### Provided material
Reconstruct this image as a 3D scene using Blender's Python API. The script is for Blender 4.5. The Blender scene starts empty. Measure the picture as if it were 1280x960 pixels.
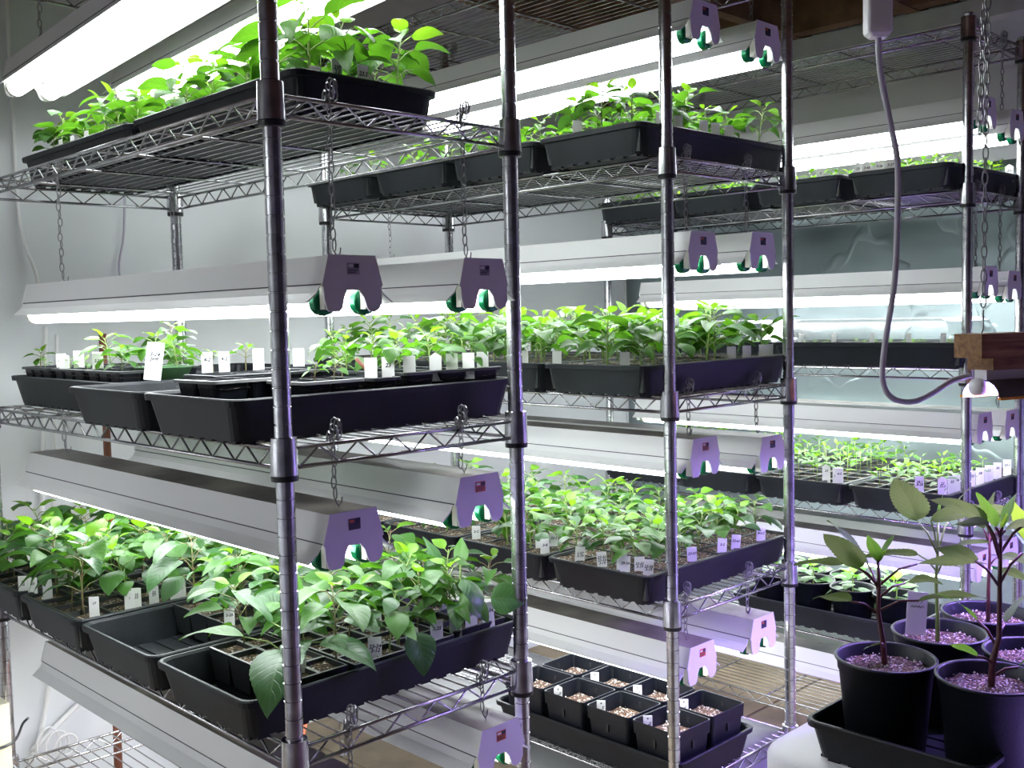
import bpy, math, random
from mathutils import Vector, Matrix, noise
random.seed(7)
sc = bpy.context.scene
C = sc.collection
R = math.radians
UP = 0.26                                   # the floor lies this far under the racks' lowest shelves; all is lifted by it at the end

# ---------------------------------------------------------------- camera, world, exposure
cam = bpy.data.cameras.new('camera'); cam.lens = 1305.9 / 1280 * 36; cam.sensor_width = 36; cam.clip_start = 0.02
co = bpy.data.objects.new('camera', cam); C.objects.link(co)
co.location = (-0.7636, -1.2257, 0.9728); co.rotation_euler = (R(86.2304), R(1.2853), R(-44.4767))
sc.camera = co
w = bpy.data.worlds.new('world'); sc.world = w; w.use_nodes = True
w.node_tree.nodes['Background'].inputs[0].default_value = (0.6, 0.62, 0.7, 1)
w.node_tree.nodes['Background'].inputs[1].default_value = 0.05
sc.view_settings.view_transform = 'Standard'; sc.view_settings.look = 'None'
sc.view_settings.exposure = 0.76; sc.view_settings.gamma = 1; sc.view_settings.use_curve_mapping = False
sc.cycles.max_bounces = 8; sc.cycles.transparent_max_bounces = 12; sc.cycles.sample_clamp_indirect = 6
sc.cycles.use_denoising = True
TUBE = 8.0                                  # radiance of the white shop-light tubes
GROW = 270.0                                 # radiance of the purple grow tubes

# ---------------------------------------------------------------- materials
def nt(name):
    m = bpy.data.materials.new(name); m.use_nodes = True
    return m, m.node_tree.nodes, m.node_tree.links, m.node_tree.nodes['Principled BSDF']
def mat(name, col, rough=0.5, metal=0.0, noise_s=0, noise_a=0.0, bump=0.0, bump_s=200, spec=0.5, col2=None, detail=4):
    m, n, l, b = nt(name)
    b.inputs['Base Color'].default_value = (*col, 1); b.inputs['Roughness'].default_value = rough
    b.inputs['Metallic'].default_value = metal; b.inputs['Specular IOR Level'].default_value = spec
    tc = n.new('ShaderNodeTexCoord')
    if noise_s:
        t = n.new('ShaderNodeTexNoise'); t.inputs['Scale'].default_value = noise_s; t.inputs['Detail'].default_value = detail
        l.new(tc.outputs['Object'], t.inputs['Vector'])
        r = n.new('ShaderNodeValToRGB'); r.color_ramp.elements[0].position = 0.35; r.color_ramp.elements[1].position = 0.65
        c2 = col2 or tuple(c * (1 - noise_a) for c in col)
        r.color_ramp.elements[0].color = (*c2, 1); r.color_ramp.elements[1].color = (*col, 1)
        l.new(t.outputs['Fac'], r.inputs['Fac']); l.new(r.outputs['Color'], b.inputs['Base Color'])
    if bump:
        t2 = n.new('ShaderNodeTexNoise'); t2.inputs['Scale'].default_value = bump_s; t2.inputs['Detail'].default_value = 3
        l.new(tc.outputs['Object'], t2.inputs['Vector'])
        bm = n.new('ShaderNodeBump'); bm.inputs['Strength'].default_value = bump; bm.inputs['Distance'].default_value = 0.01
        l.new(t2.outputs['Fac'], bm.inputs['Height']); l.new(bm.outputs['Normal'], b.inputs['Normal'])
    return m
def emit(name, col, s):
    m, n, l, b = nt(name)
    b.inputs['Base Color'].default_value = (0.8, 0.8, 0.8, 1)
    b.inputs['Emission Color'].default_value = (*col, 1); b.inputs['Emission Strength'].default_value = s
    return m
M = {}
M['chrome'] = mat('chrome', (0.66, 0.66, 0.69), 0.24, 1.0, 45, 0.35, detail=6)
M['wire'] = mat('chrome_wire', (0.58, 0.58, 0.60), 0.26, 1.0, 30, 0.3)
M['black_ring'] = mat('black_ring', (0.01, 0.01, 0.012), 0.35)
M['plastic'] = mat('black_plastic', (0.006, 0.008, 0.013), 0.42, 0, 14, 0.35, 0.05, 260, 0.3)
M['plastic_dusty'] = mat('dusty_black_plastic', (0.017, 0.021, 0.026), 0.5, 0, 9, 0.45, 0.08, 300, 0.3)
M['insert'] = mat('cell_insert_plastic', (0.022, 0.025, 0.027), 0.40, 0, 20, 0.3)
M['insert_edge'] = mat('worn_pot_rim', (0.20, 0.20, 0.20), 0.4)
M['white_tube'] = emit('glowing_tube', (0.95, 1.0, 1.02), TUBE)
M['grow_tube'] = emit('glowing_grow_tube', (0.40, 0.26, 1.0), GROW)
M['green_cap'] = mat('green_tube_cap', (0.0, 0.16, 0.06), 0.22, 0.35)
M['socket'] = mat('ivory_socket', (0.78, 0.76, 0.66), 0.4)
M['sticker_seam_dark'] = mat('sticker_ink_seam_shade', (0.03, 0.03, 0.05), 0.5)
M['sticker_red'] = mat('sticker_red', (0.55, 0.10, 0.03), 0.5)
M['sticker'] = mat('sticker_paper', (0.42, 0.40, 0.42), 0.5)
M['chain'] = mat('zinc_chain', (0.30, 0.30, 0.32), 0.38, 0.9)
M['tag'] = mat('white_tag_plastic', (0.80, 0.80, 0.78), 0.5)
M['ink'] = mat('black_marker_ink', (0.02, 0.02, 0.03), 0.7)
M['wood'] = None
M['lavender'] = mat('pale_plastic', (0.84, 0.82, 0.88), 0.4)
M['cord'] = mat('pale_grey_cord', (0.50, 0.47, 0.56), 0.45)
M['white_cord'] = mat('white_cord', (0.75, 0.75, 0.74), 0.5)
M['tote'] = mat('white_tote_plastic', (0.66, 0.65, 0.69), 0.42, 0, 6, 0.06)
M['orange'] = mat('orange_handle', (0.75, 0.12, 0.02), 0.5)
M['brown'] = mat('brown_stick', (0.20, 0.07, 0.04), 0.6)
M['cream'] = mat('cream_plastic', (0.72, 0.68, 0.52), 0.5)
M['green_dish'] = mat('green_dish', (0.05, 0.13, 0.05), 0.4)
M['perlite'] = mat('perlite', (0.62, 0.58, 0.53), 0.8)
M['stem_red'] = mat('dark_red_stem', (0.085, 0.02, 0.022), 0.45, 0, 60, 0.3)
M['stem_green'] = mat('green_stem', (0.20, 0.30, 0.07), 0.45, 0, 60, 0.25)
M['stem_mix'] = mat('brownish_stem', (0.16, 0.20, 0.06), 0.5, 0, 80, 0.5, col2=(0.13, 0.07, 0.04))
M['hood_out'] = mat('grey_hood', (0.16, 0.15, 0.17), 0.5)
M['amber'] = mat('amber_lip', (0.85, 0.33, 0.03), 0.4)
M['sheet'] = mat('grey_plastic_sheet', (0.085, 0.087, 0.09), 0.5, 0, 5, 0.35, 0.25, 12)
M['print'] = mat('white_print', (0.5, 0.5, 0.5), 0.6)
M['wall'] = mat('painted_wall', (0.72, 0.74, 0.76), 0.7, 0, 2.0, 0.05, 0.10, 8)
M['aisle_wall'] = mat('aisle_wall', (0.55, 0.57, 0.60), 0.8, 0, 1.5, 0.15)
M['dark_wall'] = mat('dim_wall', (0.10, 0.10, 0.12), 0.8, 0, 1.5, 0.2)
M['beam'] = mat('white_painted_beam', (0.62, 0.64, 0.62), 0.7, 0, 12, 0.12, 0.2, 60)
M['joist'] = mat('old_joist', (0.24, 0.13, 0.07), 0.75, 0, 9, 0.5, 0.2, 50)
M['subfloor'] = mat('subfloor_ply', (0.62, 0.45, 0.30), 0.8, 0, 5, 0.35, 0.1, 60)
M['floor'] = mat('tan_plywood', (0.30, 0.235, 0.155), 0.7, 0, 11, 0.3, 0.1, 90)
M['paper'] = mat('paper', (0.78, 0.78, 0.78), 0.7)
def painted():
    # white enamel of the shop lights with dust lying on upward faces and a few rust specks
    m, n, l, b = nt('white_enamel')
    tc = n.new('ShaderNodeTexCoord'); geo = n.new('ShaderNodeNewGeometry')
    sx = n.new('ShaderNodeSeparateXYZ'); l.new(geo.outputs['Normal'], sx.inputs[0])
    up = n.new('ShaderNodeMath'); up.operation = 'GREATER_THAN'; up.inputs[1].default_value = 0.8; l.new(sx.outputs['Z'], up.inputs[0])
    t = n.new('ShaderNodeTexNoise'); t.inputs['Scale'].default_value = 14; t.inputs['Detail'].default_value = 6; l.new(geo.outputs['Position'], t.inputs['Vector'])
    r = n.new('ShaderNodeValToRGB'); r.color_ramp.elements[0].position = 0.3; r.color_ramp.elements[1].position = 0.7
    r.color_ramp.elements[0].color = (0.17, 0.15, 0.13, 1); r.color_ramp.elements[1].color = (0.34, 0.31, 0.27, 1)
    l.new(t.outputs['Fac'], r.inputs['Fac'])
    t2 = n.new('ShaderNodeTexNoise'); t2.inputs['Scale'].default_value = 5.5; t2.inputs['Detail'].default_value = 5; l.new(geo.outputs['Position'], t2.inputs['Vector'])
    r2 = n.new('ShaderNodeValToRGB'); r2.color_ramp.elements[0].position = 0.70; r2.color_ramp.elements[1].position = 0.76
    r2.color_ramp.elements[0].color = (0.74, 0.74, 0.74, 1); r2.color_ramp.elements[1].color = (0.42, 0.24, 0.12, 1)
    l.new(t2.outputs['Fac'], r2.inputs['Fac'])
    mx = n.new('ShaderNodeMix'); mx.data_type = 'RGBA'
    l.new(up.outputs[0], mx.inputs['Factor']); l.new(r2.outputs['Color'], mx.inputs['A']); l.new(r.outputs['Color'], mx.inputs['B'])
    l.new(mx.outputs['Result'], b.inputs['Base Color']); b.inputs['Roughness'].default_value = 0.4
    return m
M['enamel'] = painted()
def woodm():
    m, n, l, b = nt('raw_timber')
    tc = n.new('ShaderNodeTexCoord'); mp = n.new('ShaderNodeMapping'); mp.inputs['Scale'].default_value = (2, 22, 22)
    l.new(tc.outputs['Object'], mp.inputs['Vector'])
    t = n.new('ShaderNodeTexNoise'); t.inputs['Scale'].default_value = 3.5; t.inputs['Detail'].default_value = 5; t.inputs['Distortion'].default_value = 1.2
    l.new(mp.outputs[0], t.inputs['Vector'])
    r = n.new('ShaderNodeValToRGB'); r.color_ramp.elements[0].position = 0.3; r.color_ramp.elements[1].position = 0.7
    r.color_ramp.elements[0].color = (0.15, 0.065, 0.025, 1); r.color_ramp.elements[1].color = (0.38, 0.20, 0.085, 1)
    l.new(t.outputs['Fac'], r.inputs['Fac']); l.new(r.outputs['Color'], b.inputs['Base Color']); b.inputs['Roughness'].default_value = 0.65
    return m
M['wood'] = woodm()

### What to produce
Copy exactly the lines running from the beginning of the listing through the line that has "GROW = 270.0". Drop the pictures.

### Output for this exercise
Reconstruct this image as a 3D scene using Blender's Python API. The script is for Blender 4.5. The Blender scene starts empty. Measure the picture as if it were 1280x960 pixels.
import bpy, math, random
from mathutils import Vector, Matrix, noise
random.seed(7)
sc = bpy.context.scene
C = sc.collection
R = math.radians
UP = 0.26                                   # the floor lies this far under the racks' lowest shelves; all is lifted by it at the end

# ---------------------------------------------------------------- camera, world, exposure
cam = bpy.data.cameras.new('camera'); cam.lens = 1305.9 / 1280 * 36; cam.sensor_width = 36; cam.clip_start = 0.02
co = bpy.data.objects.new('camera', cam); C.objects.link(co)
co.location = (-0.7636, -1.2257, 0.9728); co.rotation_euler = (R(86.2304), R(1.2853), R(-44.4767))
sc.camera = co
w = bpy.data.worlds.new('world'); sc.world = w; w.use_nodes = True
w.node_tree.nodes['Background'].inputs[0].default_value = (0.6, 0.62, 0.7, 1)
w.node_tree.nodes['Background'].inputs[1].default_value = 0.05
sc.view_settings.view_transform = 'Standard'; sc.view_settings.look = 'None'
sc.view_settings.exposure = 0.76; sc.view_settings.gamma = 1; sc.view_settings.use_curve_mapping = False
sc.cycles.max_bounces = 8; sc.cycles.transparent_max_bounces = 12; sc.cycles.sample_clamp_indirect = 6
sc.cycles.use_denoising = True
TUBE = 8.0                                  # radiance of the white shop-light tubes
GROW = 270.0                                 # radiance of the purple grow tubes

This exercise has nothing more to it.